I am trying to understand the basics of Extreme Value Theory with my limited mathematical abilities.
Currently, I am stuck with the following limit:
$$ \lim_{\xi \to 0} \exp\Big(-(1 + \xi s)^{-\frac{1}{\xi}}\Big)$$
I am told this should produce the Gumbel:
$$ \exp\Big(-\exp(-s)\Big) $$
Any assistance would be much appreciated. Thanks.

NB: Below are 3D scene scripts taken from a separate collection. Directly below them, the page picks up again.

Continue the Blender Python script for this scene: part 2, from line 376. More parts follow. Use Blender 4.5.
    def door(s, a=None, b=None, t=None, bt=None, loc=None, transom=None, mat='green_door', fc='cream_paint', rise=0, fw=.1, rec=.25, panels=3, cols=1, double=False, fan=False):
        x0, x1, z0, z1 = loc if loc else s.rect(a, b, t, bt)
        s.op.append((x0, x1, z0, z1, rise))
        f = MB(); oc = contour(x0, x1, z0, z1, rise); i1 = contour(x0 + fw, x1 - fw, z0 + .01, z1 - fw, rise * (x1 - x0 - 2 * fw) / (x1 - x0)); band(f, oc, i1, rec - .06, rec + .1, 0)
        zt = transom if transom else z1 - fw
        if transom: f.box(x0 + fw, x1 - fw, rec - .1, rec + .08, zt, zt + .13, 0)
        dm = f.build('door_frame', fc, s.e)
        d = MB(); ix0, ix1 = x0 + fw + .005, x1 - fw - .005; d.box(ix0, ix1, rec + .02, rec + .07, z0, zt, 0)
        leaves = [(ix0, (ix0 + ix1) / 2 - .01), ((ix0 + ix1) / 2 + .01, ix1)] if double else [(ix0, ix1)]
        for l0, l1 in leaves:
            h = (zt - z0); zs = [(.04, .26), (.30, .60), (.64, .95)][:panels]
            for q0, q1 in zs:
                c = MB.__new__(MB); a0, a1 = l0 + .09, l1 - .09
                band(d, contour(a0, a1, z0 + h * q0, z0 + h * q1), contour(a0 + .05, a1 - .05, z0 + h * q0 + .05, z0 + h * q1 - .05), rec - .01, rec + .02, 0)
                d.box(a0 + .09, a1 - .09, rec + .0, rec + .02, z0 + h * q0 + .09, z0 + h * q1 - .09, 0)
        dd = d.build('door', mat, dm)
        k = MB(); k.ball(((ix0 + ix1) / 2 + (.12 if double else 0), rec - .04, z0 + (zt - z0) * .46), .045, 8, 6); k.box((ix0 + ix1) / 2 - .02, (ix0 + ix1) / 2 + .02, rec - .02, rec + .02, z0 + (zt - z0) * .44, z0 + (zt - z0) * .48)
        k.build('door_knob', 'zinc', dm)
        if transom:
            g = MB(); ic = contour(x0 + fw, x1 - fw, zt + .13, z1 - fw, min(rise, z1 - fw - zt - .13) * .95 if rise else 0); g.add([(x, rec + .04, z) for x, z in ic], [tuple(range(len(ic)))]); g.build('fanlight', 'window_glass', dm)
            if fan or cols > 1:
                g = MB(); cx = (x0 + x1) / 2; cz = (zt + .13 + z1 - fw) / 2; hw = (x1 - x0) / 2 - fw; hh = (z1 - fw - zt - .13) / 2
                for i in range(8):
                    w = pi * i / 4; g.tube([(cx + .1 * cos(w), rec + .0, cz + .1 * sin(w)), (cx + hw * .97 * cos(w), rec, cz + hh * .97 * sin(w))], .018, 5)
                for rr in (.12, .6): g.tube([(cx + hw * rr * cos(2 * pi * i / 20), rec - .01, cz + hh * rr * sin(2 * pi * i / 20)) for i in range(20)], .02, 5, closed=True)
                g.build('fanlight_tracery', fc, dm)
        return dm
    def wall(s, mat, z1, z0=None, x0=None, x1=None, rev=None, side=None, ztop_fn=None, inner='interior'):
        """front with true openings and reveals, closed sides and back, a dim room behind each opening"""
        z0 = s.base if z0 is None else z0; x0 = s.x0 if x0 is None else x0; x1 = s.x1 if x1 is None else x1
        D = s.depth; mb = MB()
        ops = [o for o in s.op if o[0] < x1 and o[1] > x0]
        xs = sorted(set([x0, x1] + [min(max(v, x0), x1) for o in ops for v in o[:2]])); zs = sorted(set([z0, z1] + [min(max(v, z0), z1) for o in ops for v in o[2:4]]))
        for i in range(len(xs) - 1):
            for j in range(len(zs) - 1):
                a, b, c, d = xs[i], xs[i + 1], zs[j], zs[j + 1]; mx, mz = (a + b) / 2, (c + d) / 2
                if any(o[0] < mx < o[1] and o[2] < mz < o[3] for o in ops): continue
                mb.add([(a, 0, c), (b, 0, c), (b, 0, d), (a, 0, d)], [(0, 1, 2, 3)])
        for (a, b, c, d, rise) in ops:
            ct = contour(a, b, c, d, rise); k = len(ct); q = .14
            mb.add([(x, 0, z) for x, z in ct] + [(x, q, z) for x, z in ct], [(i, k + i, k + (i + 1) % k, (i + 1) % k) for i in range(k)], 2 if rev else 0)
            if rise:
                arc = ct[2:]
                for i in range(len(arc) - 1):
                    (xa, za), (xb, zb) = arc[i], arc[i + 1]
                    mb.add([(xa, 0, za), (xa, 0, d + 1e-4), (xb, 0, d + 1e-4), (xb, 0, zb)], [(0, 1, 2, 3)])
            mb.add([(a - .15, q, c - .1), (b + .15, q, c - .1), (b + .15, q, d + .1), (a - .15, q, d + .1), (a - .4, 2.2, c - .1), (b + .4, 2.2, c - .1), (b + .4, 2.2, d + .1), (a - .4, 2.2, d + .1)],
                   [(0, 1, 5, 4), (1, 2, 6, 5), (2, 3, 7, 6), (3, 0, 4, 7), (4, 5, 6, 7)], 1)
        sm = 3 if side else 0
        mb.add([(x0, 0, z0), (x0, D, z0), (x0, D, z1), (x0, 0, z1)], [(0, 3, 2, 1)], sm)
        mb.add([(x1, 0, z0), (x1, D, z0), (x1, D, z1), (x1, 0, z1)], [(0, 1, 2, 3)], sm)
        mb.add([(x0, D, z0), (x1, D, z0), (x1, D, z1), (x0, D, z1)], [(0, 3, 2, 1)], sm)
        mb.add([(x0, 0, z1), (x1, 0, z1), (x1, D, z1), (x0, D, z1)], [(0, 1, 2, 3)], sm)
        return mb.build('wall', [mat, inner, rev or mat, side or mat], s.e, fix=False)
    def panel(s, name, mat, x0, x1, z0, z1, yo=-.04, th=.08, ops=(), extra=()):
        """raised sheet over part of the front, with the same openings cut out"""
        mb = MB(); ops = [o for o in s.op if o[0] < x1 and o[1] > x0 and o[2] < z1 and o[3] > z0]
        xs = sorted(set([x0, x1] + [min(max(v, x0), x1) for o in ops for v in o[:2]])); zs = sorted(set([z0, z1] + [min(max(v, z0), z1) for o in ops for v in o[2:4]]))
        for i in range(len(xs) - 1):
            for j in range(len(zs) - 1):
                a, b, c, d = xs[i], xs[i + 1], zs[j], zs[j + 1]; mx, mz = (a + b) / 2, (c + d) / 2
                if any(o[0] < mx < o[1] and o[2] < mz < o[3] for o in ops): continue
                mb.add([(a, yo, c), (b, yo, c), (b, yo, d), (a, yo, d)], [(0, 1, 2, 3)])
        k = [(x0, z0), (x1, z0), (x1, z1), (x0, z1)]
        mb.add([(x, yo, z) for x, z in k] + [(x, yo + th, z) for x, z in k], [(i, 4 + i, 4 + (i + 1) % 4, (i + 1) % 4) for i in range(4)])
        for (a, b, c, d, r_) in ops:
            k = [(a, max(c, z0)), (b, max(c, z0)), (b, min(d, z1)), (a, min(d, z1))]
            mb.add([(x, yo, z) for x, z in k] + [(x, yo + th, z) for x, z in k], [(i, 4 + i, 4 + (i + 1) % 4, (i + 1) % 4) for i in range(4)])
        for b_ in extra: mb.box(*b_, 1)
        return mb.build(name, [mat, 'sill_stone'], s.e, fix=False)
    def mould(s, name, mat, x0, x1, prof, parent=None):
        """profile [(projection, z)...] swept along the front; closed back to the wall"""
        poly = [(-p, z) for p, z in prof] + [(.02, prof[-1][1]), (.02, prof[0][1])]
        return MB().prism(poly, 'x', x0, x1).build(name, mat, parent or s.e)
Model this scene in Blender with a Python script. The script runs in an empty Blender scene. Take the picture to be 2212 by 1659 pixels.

I leave it to you to justify why \begin{align} \lim_{\xi \to 0}\frac{\log(1+\xi s)}{\xi} &= s. \end{align} Now, since $\exp$ is continuous, we can "pull the limit inside": \begin{align} \lim_{\xi\to 0}\exp\left( -(1+\xi s)^{-1/\xi}\right) &= \exp\left(-\lim_{\xi \to 0}(1+\xi s)^{-1/\xi}\right) \\ &= \exp\left[-\lim_{\xi \to 0} \exp\left(-\frac{\log(1+\xi s)}{\xi}\right) \right] \\ &= \exp\left[-\exp\left( -\lim_{\xi \to 0}\frac{\log(1+\xi s)}{\xi}\right) \right] \\ &= \exp\left[-\exp(-s)\right], \end{align} where in the second line I used the definition of exponentiation ($a^b := \exp(b\log(a))$) to deduce that $(1+\xi s)^{-1/\xi} = \exp\left(-\frac{\log(1+\xi s)}{\xi}\right)$.